During her pregnancy, his mother had taken Thalidomide. His deformities were severe, though he married young and fathered two or three children. His church sometimes had joint functions with mine, so occasionally our paths crossed and we’d exchange pleasantries.
One evening he propelled his power wheelchair over to me, and opened his mouth to speak. At that moment, some children interrupted and asked him, “Why are you like that?”
He smiled and explained, “That’s how God made me!”
Thankfully, I said nothing aloud, but in my heart I screamed, “No!” He could have phrased it that God allowed his birth defects, even explaining that creation fell with Adam’s sin. He could have told them about Thalidomide, even! But saying that God actually made Him that way? I felt angry that he would suggest such a thing. Especially to children!
Yet I knew the verses about God’s sovereignty. I even quoted them in some of the magazine articles I wrote about disability (one article even got published, if memory serves me correctly). One Scripture particularly dominated my writing, while it simultaneously went against my carefully constructed theology.
10 But Moses said to the Lord, “Oh, my Lord, I am not eloquent, either in the past or since you have spoken to your servant, but I am slow of speech and of tongue.” 11 Then the Lord said to him, “Who has made man’s mouth? Who makes him mute, or deaf, or seeing, or blind? Is it not I, the Lord? 12 Now therefore go, and I will be with your mouth and teach you what you shall speak.” ~~Exodus 4:11 (ESV)
Verse 11 outright declares that God ordains disabilities, doesn’t it? And back then, that declaration just didn’t mesh with my theology.

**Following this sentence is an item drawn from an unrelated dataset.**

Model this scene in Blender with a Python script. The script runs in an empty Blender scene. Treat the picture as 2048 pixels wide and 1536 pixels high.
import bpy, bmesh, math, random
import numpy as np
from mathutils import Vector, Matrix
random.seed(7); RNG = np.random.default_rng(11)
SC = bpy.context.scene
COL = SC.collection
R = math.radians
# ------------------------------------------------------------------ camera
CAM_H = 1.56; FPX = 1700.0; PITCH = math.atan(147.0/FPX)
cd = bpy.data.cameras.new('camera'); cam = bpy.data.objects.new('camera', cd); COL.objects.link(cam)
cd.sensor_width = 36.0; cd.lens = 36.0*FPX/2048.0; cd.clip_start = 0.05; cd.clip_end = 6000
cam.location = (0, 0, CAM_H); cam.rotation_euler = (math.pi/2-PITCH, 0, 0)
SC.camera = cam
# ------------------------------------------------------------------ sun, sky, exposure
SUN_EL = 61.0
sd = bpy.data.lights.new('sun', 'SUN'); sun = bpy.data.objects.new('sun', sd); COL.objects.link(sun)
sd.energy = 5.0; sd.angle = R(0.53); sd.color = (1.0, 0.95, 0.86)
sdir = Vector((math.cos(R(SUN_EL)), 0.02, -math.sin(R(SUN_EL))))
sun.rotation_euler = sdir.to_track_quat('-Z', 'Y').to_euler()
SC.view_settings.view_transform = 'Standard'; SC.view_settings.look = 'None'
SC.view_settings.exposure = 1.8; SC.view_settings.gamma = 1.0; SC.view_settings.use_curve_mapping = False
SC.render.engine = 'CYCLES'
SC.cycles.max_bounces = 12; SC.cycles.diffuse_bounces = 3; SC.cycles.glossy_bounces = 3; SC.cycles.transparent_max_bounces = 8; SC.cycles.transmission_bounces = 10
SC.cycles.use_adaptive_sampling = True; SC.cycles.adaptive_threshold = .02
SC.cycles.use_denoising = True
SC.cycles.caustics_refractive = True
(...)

I worried that my acquaintance was portraying God as an evil Being Who capriciously zaps people with suffering. It disturbed me that he said such things to innocent children. Probably to his own children!
The memory bothered me for years.
As the Lord worked with me, He graciously brought me into a better understanding of His Sovereignty. I now agree with my acquaintance; God gave us our disabilities so that He might be glorified. I think of Christ’s words about the man who was born blind.
As he passed by, he saw a man blind from birth. 2 And his disciples asked him, “Rabbi, who sinned, this man or his parents, that he was born blind?” 3 Jesus answered, “It was not that this man sinned, or his parents, but that the works of God might be displayed in him. ~~John 9:1-3 (ESV)
Obviously in that particular instance, the disability served to demonstrate the Lord’s healing power, and thus His deity. My disability and that of my acquaintance don’t enjoy the same clear explanation, but I can trust His wisdom in giving us these defects.
Sometimes we lose sight of the truth that He is active in the details of our lives, and we need to realign our thinking about His great love for us. We forget how tenderly and intimately He arranges our lives as He cares for us and showers blessings on us. Interestingly, He does all these wonderful things as an expression of His sovereignty.